As políticas de revitalização dos centros de cidades como São Paulo, Rio de Janeiro, Recife, São Luiz, entre outras, encaixam-se nesse movimento. A tendência vem desde a década de 1990, mas ganhou intensidade nos últimos anos por causa do longo ciclo de crescimento econômico que antecedeu a atual crise. Vale notar que, nesse quesito, o Brasil vem seguindo tendência internacional. Basta ver o que tem ocorrido em cidades como Nova York, Miami, Washington, Cape Town, Bueno Aires, entre vários outros.

Mas as ruas também têm sido crescentemente ocupadas por manifestações e protestos políticos. Se nos anos 80 o predomínio do ativismo no Brasil era das classes baixas e dos “descamisados”, nos últimos cinco anos são as classes médias que têm ido para as ruas de maneira sistemática. O ano de 2013 é uma referência nesse sentido.
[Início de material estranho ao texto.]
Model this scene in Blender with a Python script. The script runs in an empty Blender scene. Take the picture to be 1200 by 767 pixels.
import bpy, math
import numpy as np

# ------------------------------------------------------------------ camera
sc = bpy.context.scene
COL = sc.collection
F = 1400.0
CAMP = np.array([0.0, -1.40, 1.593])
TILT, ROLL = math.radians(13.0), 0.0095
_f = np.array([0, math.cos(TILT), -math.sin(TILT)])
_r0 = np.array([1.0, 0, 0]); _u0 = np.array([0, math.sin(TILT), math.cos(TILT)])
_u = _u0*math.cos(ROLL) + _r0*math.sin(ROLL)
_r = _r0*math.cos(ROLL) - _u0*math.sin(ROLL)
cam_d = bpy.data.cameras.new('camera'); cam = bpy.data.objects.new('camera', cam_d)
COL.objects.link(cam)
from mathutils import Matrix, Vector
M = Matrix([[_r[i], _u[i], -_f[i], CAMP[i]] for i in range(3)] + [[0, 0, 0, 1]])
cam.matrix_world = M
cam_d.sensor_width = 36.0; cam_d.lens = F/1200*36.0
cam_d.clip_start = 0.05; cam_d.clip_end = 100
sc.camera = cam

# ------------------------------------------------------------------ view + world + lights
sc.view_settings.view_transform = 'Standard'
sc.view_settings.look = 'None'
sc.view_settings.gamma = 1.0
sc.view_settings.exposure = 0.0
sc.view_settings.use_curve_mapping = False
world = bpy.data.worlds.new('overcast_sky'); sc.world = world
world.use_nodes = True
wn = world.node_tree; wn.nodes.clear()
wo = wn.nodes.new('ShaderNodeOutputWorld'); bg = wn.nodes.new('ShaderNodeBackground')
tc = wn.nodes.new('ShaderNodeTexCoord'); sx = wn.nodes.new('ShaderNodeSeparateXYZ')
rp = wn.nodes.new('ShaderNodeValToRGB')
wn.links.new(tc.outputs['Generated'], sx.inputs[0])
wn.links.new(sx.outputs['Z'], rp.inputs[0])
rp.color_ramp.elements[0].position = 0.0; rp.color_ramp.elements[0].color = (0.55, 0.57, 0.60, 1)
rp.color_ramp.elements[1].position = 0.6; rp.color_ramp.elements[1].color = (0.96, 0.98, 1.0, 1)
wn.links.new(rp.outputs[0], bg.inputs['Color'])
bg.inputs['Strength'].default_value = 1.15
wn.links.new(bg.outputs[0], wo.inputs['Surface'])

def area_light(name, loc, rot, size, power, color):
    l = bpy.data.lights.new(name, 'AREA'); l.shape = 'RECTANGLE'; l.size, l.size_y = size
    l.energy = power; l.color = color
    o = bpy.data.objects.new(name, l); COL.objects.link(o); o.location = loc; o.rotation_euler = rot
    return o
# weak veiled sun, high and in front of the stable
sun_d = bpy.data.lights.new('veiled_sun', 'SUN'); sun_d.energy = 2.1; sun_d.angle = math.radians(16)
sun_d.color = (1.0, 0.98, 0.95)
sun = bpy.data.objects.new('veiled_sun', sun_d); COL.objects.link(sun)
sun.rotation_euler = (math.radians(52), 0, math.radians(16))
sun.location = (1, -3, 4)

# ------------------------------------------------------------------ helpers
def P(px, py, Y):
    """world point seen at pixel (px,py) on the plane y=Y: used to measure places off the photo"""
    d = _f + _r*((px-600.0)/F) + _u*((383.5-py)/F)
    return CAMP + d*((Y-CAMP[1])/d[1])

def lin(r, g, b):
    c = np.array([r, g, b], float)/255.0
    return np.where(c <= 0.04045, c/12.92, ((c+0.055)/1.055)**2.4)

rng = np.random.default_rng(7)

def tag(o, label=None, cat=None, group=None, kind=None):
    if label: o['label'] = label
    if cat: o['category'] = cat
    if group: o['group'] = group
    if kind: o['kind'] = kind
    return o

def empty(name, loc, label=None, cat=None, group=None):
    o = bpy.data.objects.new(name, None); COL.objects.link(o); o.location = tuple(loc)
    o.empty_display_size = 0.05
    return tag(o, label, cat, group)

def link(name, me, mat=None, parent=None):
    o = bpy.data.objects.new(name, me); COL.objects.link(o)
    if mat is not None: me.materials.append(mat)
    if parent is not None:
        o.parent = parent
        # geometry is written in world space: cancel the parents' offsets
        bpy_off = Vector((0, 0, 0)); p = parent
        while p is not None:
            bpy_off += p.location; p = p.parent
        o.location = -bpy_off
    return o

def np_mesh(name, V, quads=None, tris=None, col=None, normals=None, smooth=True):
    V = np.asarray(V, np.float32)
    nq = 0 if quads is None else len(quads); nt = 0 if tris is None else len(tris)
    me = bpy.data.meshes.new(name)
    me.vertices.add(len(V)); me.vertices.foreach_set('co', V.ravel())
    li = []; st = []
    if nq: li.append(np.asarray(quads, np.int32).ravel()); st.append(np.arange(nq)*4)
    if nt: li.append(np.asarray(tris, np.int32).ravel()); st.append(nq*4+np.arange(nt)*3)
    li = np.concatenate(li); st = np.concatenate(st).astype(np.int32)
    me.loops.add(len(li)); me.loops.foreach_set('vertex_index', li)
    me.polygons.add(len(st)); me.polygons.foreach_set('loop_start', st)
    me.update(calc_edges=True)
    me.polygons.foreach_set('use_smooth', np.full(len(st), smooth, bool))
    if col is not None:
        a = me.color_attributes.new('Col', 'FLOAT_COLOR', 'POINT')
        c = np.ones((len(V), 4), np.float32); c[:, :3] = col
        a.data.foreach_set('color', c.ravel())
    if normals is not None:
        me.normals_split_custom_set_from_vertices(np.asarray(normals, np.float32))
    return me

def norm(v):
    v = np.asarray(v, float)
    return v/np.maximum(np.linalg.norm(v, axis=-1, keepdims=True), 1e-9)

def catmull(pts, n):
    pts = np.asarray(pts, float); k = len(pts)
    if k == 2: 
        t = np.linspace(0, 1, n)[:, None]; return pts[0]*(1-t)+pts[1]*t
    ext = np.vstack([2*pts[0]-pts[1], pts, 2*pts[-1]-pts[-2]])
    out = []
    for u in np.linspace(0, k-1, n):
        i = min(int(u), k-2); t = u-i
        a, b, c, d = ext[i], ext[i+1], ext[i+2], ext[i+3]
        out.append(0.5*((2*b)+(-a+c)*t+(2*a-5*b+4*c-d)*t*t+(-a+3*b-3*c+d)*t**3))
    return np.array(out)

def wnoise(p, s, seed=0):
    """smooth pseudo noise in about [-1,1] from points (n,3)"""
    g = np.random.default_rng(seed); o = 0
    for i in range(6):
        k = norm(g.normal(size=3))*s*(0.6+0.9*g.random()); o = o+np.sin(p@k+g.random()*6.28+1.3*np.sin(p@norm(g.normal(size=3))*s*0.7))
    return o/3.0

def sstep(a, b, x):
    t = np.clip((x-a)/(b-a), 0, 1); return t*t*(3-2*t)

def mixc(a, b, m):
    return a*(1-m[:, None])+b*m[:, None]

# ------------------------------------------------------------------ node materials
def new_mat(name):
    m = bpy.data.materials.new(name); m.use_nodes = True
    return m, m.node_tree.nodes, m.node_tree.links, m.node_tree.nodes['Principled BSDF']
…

Essas manifestações levaram para as ruas estudantes que antes se restringiam aos seus centros acadêmicos, famílias que não iam para as ruas desde as Diretas Já, coletivos identificados com temas específicos, além dos tradicionais grupos de esquerda e sindicatos que, mesmo fragilizados pela crise do bloco Lula-Dilma, seguem com capacidade de mobilizar grupos urbanos.

Como bem lembrou Marcelo Coelho em coluna recente, a passeata do orgulho LGBT é um marco nesse movimento de ocupação dos espaços públicos urbanos pela sociedade civil, com destaque para São Paulo. Com quase 20 anos de existência, trata-se do segundo maior evento em termos de público e turismo estrangeiro, apenas atrás do carnaval do Rio de Janeiro.

Sendo assim, fica claro que o crescimento dos blocos de rua no carnaval não é um fenômeno isolado. Faz parte de uma mudança na forma como populações urbanas se relacionam com os espaços e temas públicos e com os movimentos políticos. Guarda também relação com o aumento da renda do país nas últimas duas décadas, a ampliação das classes médias, a melhoria das políticas urbanas e investimentos do governo em parques e áreas públicas, o aumento no nível educacional médio dos jovens brasileiros (hoje, mais de 90% deles finalizaram o ciclo básico) e a crescente conectividade entre eles.

Em meio à crise política e ao desânimo que o país vive nos últimos anos, assistir a vitalidade da sociedade civil brasileira é um sinal positivo de que o país está mudando.